Jesús Ferrero
Ninguna pasión cabe en el exiguo territorio de la mezquindad.
Kierkegaard creía que la falta de pasiones es la causa de la mezquindad, cuando en realidad es al revés: la mezquindad es la causa de la falta de pasiones, y las pasiones condensan siempre más vida que la ordinaria, aunque también más muerte.
¿Qué ocurre cuando la mezquindad y la maldad se juntan? Cuando el mezquino ejerce la maldad, el mal puede ser muy considerable, pero siempre tendrá su punto de mezquindad.
¿Paga el mezquino su mezquindad? Como decía George Herbert, “el mezquino lleva en sí su propio infierno”. ¿Y cómo no lo iba a llevar? Un mezquino de verdad también lo es consigo mismo, de forma que el infierno que prodiga a los demás es muy inferior al infierno de absoluta mezquindad que se propicia a sí mismo.
Como la mezquindad es una pasión muy cicatera, una especie de anti-pasión que nos avergüenza, la solemos proyectar en los demás, como si el infierno que Herbert vincula a la mezquindad estuviese siempre fuera de nosotros.
En esto estarían milagrosamente de acuerdo Freud, Jung y… Lacan, que aseguraba que “el yo es un miserable”.
Proyectar en los otros nuestra propia mezquindad es un procedimiento vinculado al narcisismo y a la ignorancia.
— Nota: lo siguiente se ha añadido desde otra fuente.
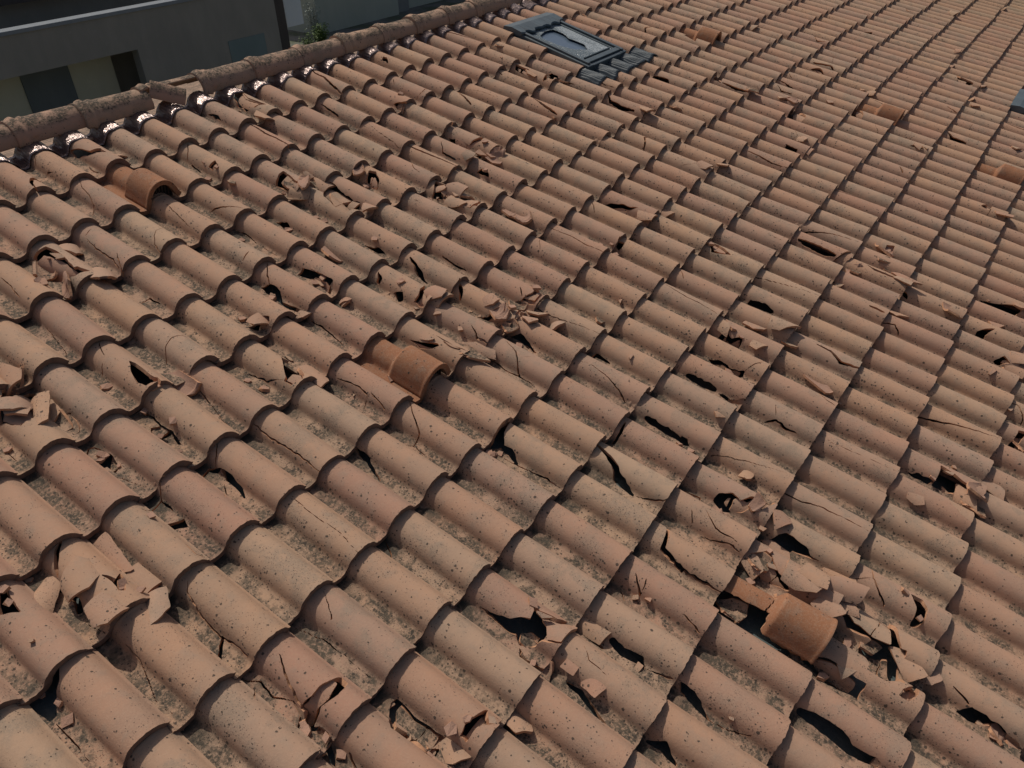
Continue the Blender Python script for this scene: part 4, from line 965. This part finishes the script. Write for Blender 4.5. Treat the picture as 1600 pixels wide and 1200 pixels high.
for (c, r), lab in VD.items():
    t = thing('vent_tile', tile_matrix(c, r, [.0, -.006, .004, .0, .03, .03] if (c, r) == (2, 12) else None)); tag(t, lab, 'vent tile', 'orange vent tiles of the roof')
    S = np.linspace(0, SL, 70); Y = np.linspace(0, LT, 84); phi = None
    if (c, r) == (2, 12):
        SS, YY = np.meshgrid(S, Y, indexing='ij'); X = prof(SS)[0]; wx, wy = warp(SS, YY, 0.014, 0.004, 2)
        phi = -sd_poly(X + wx, YY + wy, [(-.1, -.1), (.046, -.1), (.052, .19), (.085, .20), (.075, .5), (-.1, .5)])
        d, q = sd_line(X + wx, YY + wy, [(.04, .19), (.09, .215), (.15, .20), (.22, .22)]); phi = np.minimum(phi, d - .003)
    V, F, mi, uv, sm = shell(S, Y, phi, hood=hood)
    obj_ = link('hooded_tile', mesh('hooded_tile', V, F, VT, mi, uv, sm), t)
    g = MB(); zt = lambda x: 0.119 * max(0.05, 1 - abs((x - .124) / .094) ** 2.6) - 0.014
    xs = np.linspace(.052, .198, 19)
    for k in range(18):
        if k % 2: g.box(xs[k], xs[k + 1] - .001, .030, .036, -.01, max(.0, zt((xs[k] + xs[k + 1]) / 2)))
    xs2 = np.linspace(.044, .204, 24)
    for k in range(23): g.box(xs2[k], xs2[k + 1], .040, .044, -.01, max(0., zt((xs2[k] + xs2[k + 1]) / 2)))
    g.build('grille', [M_GRILLE], t)

# ---------------------------------------------------------------- skylights
def metal(name, a, rough, metallic=0.0, bs=0.3):
    m, t = newmat(name); n = N(t); tc = n.node('ShaderNodeTexCoord'); v = tc.outputs['Object']
    big = n.noise(v, 7.0, 4, 0.6); col = n.mix(n.smooth(big, .3, .7), C3(*a), C3(a[0] * 1.35, a[1] * 1.35, a[2] * 1.35))
    col = n.mix(n.smooth(n.noise(v, 90.0, 4, .7), .55, .75, 0, .45), col, C3(.22, .20, .17))
    principled(n, col, rough, n.noise(v, 25.0, 3, .5), bs, 0.004, metallic=metallic, spec=0.5)
    return m
M_FRAME = metal('grey_blue_frame_metal', (0.060, 0.078, 0.088), 0.5); M_APRON = metal('pleated_lead_apron', (0.055, 0.068, 0.076), 0.5)
M_PANE, t_ = newmat('shattered_glass'); n = N(t_); tc = n.node('ShaderNodeTexCoord'); v = tc.outputs['Object']
cr = n.vor(v, 62.0, 'DISTANCE_TO_EDGE'); cr2 = n.vor(v, 140.0, 'F1', out=1)
sep = n.node('ShaderNodeSeparateXYZ'); n.link(v, sep.inputs[0])
shat = n.smooth(n.math('ADD', n.noise(v, 6.0, 4, .6), n.math('MULTIPLY_ADD', sep.outputs[0], 0.9, -0.22)), .42, .68)
sc_ = n.node('ShaderNodeSeparateColor'); n.link(cr2, sc_.inputs[0])
col = n.mix(shat, C3(.13, .16, .17), n.mix(n.smooth(cr, .0, .12), C3(.40, .44, .46), n.mix(sc_.outputs[0], C3(.15, .18, .195), C3(.33, .37, .39))))
principled(n, col, n.math('MULTIPLY_ADD', shat, .3, .25), n.math('ADD', sc_.outputs[1], n.smooth(cr, 0, .1)), 0.6, 0.004, spec=0.6)
M_INNER, t_ = newmat('inner_glass'); principled(N(t_), C3(.10, .135, .18), .2, spec=0.6)  # bluish base colour stands in for the sky reflected in the pane
def skylight(u0, u1, v0, v1, lab, dent):
    """u across, v0 top (upslope) > v1 bottom"""
    t = thing('skylight', RM @ Matrix.Translation((u0, v1, 0))); tag(t, lab, 'skylight')
    w_, h_ = u1 - u0, v0 - v1; z0, z1 = -0.105, 0.012; f = 0.075
    b = MB()
    b.box(0, f, 0, h_, z0, z1); b.box(w_ - f, w_, 0, h_, z0, z1); b.box(f, w_ - f, 0, f, z0, z1 - .003); b.box(f, w_ - f, h_ - f, h_, z0, z1 - .003)
    b.build('frame', [M_FRAME], t, bevel=.006)
    b = MB()                                                      # sash: a raised rail inside the frame
    s0, s1 = 0.022, 0.052
    b.box(s0, s1, s0, h_ - s0, z1 + .001, z1 + .016); b.box(w_ - s1, w_ - s0, s0, h_ - s0, z1 + .001, z1 + .016)
    b.box(s1, w_ - s1, s0 + .012, s1 + .03, z1 + .001, z1 + .012); b.box(s1 + .05, w_ - s1 - .05, s1 + .05, s1 + .064, z1 - .012, z1 + .010)
    b.build('sash', [M_FRAME], t, bevel=.004)
    # hood over the top edge, dented along its lower lip
    nx = 28; V = []; F = []; rg = random.Random(4)
    for i in range(nx + 1):
        x = -.012 + (w_ + .024) * i / nx; d = (0.012 * math.sin(i * 1.1) + rg.uniform(-.008, .012)) if dent else 0
        y1 = h_ - .17 - d
        for (y, z) in ((h_ + .012, z0 + .06), (h_ + .012, z1 + .012), (h_ - .06, z1 + .030), (y1 + .008, z1 + .026 - abs(d) * .5), (y1, z1 + .016 - abs(d) * .5), (y1 + .006, z1 - .004)): V.append((x, y, z))
    for i in range(nx):
        for k in range(5): F.append((i * 6 + k, i * 6 + k + 1, (i + 1) * 6 + k + 1, (i + 1) * 6 + k))
    F.append(tuple(range(5, -1, -1))); F.append(tuple(nx * 6 + k for k in range(6)))
    V2 = V; hd = link('top_hood', mesh('top_hood', V2, F, [M_FRAME], smooth=False), t)
    # outer pane with its hole, inner pane below
    gx = np.linspace(f - .02, w_ - f + .02, 70); gy = np.linspace(f - .02, h_ - f + .02, 90)
    GX, GY = np.meshgrid(gx, gy, indexing='ij'); a_ = (GX - f) / (w_ - 2 * f); b_ = 1 - (GY - f) / (h_ - 2 * f)
    wx, wy = warp(GX, GY, .05, .012, 3)
    phi = -sd_poly(a_ + wx, b_ + wy, [(.12, .33), (.20, .24), (.45, .19), (.68, .22), (.72, .34), (.62, .48), (.66, .70), (.52, .80), (.30, .74), (.15, .54)])
    P, F = march(gx, gy, phi); np_ = len(P)
    V = [(p[0], p[1], .004) for p in P] + [(p[0], p[1], -.001) for p in P]
    pane = link('glass_pane', mesh('glass_pane', V, F + [tuple(i + np_ for i in reversed(g)) for g in F], [M_PANE], smooth=False), t)
    b = MB(); b.box(f - .02, w_ - f + .02, f - .02, h_ - f + .02, -.016, -.012); b.build('inner_pane', [M_INNER], t)
    # pleated apron draped over the next course
    a0, a1 = -.16, w_ + .24; nu = 420; nv = 9; V = []; F = []
    for i in range(nu + 1):
        x = a0 + (a1 - a0) * i / nu
        for j in range(nv + 1):
            y = .035 - (.225 + .012 * math.sin(x * 23) + .006 * math.sin(x * 71)) * j / nv
            hh = max(height(u0 + x, v1 + min(y, -.0)), height(u0 + x, v1 + min(y, 0) - .012)) if y < .0 else height(u0 + x, v1 - .001)
            V.append((x, y, hh + .009 + .0032 * math.sin(x * 2 * math.pi / .0125 + math.sin(y * 30 + x * 9) * .8) + .002 * math.sin(x * 90 + y * 40)))
    for i in range(nu):
        for j in range(nv): q = i * (nv + 1) + j; F.append((q, q + 1, q + nv + 2, q + nv + 1))
    ap = link('pleated_apron', mesh('pleated_apron', V, F, [M_APRON], smooth=True), t)
    so2 = ap.modifiers.new('thick', 'SOLIDIFY'); so2.thickness = .0025; so2.offset = 1
skylight(18.95 * W, 21.95 * W, -0.76 * L, -3.08 * L, 'grey blue framed skylight with shattered glass and dented hood near the ridge', True)
skylight(35.05 * W, 38.1 * W, -11.02 * L, -13.2 * L, 'skylight cut off by the right edge of the photo', False)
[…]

Cuando los griegos de la antigüedad llegaban a Delfos podían leer en el frontón del templo de Apolo: “Conócete a ti mismo”. Dicho de otra manera: afronta sin miedo tu propia mezquindad, advierte sin miedo tu propia ignorancia, aborda sin miedo tu propia oscuridad, y nunca creas que solucionas algo proyectando tu miseria en los demás.
No vomites
sobre los que te acompañan en este infierno
las amapolas que has comido con los muertos.